If you are in NYC, see this before February 19, when it will be returned to Lunzer’s garden shed, or get auctioned off to a collector or academic library.

1 Comment

  1. Larry

    2/16/2009 at 4:34 pm

    Just to add some more info

    1. Sothebys is at 72nd and York.

    2. 2000 people came to see the books and wall hangings on Sunday 2/15, and over 600 were there on Monday morning. And the crowd was quite eclectic, young and old and very old, dark haired and fair haired, brown eyed and blue.

    3 A story about the Bomberg Talmud from Westminster Abbey. Lunzer told the following British accented story. Many decades ago, he saw the Talmud at an exhibit at the Victoria and Albert Museum It was classified / labeled incorrectly by Westminster Abbey library and the museum. Lunzer had asked a guard at closing time to let him touch the copy, and realized it was not just an old book, but a copy of one of the book’s of the Babylonian Talmud printed by Bomberg. It was extremely rare since so many Jewish books in Italy had been burned by various papal decrees

    Lunzer rang up the librarian of Westminster Abbey and strengthened their friendship by sending over three of his people to help clean the library’s storage stacks of hundreds of years of dust.

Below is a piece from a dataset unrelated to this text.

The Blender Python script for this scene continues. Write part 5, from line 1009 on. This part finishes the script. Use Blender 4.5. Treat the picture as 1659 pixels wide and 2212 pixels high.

    For 25 years, Lunzer tried to acquire these Bomberg editions of the Talmud for his trust. Mr. Nixon, the librarian at Westminster Abbey declined the attempts and finally said that the copies were integral to Westminster Abbey and could never be sold.

    Then one day, Lunzer was flying from Seirra Leone back to England, and asked the flight attendantr for a paper to read And there he saw a tiny itty bitty story. An American had purchased the rare and historic “deed” item which created Westminster Abbey. The British government could not stop the sale, but they could stop the export of the item, and thus they had forbade its export.

    The next workday, Lunzer phoned up Nixon at Westminster Abbey. Nixon answered and said, “We were expecting your call.” Lunzer made an offer. He would acquire the item via Sotheby’s from the New York buyer and generously donate it to Westminster Abbey. Perhaps Westminster could do a favour for Lunzer in return….

    And that is how Lunzer obtained the centuries old copy of the Bomberg printed Talmud, reputed to have been brought to England for King Henry VIII.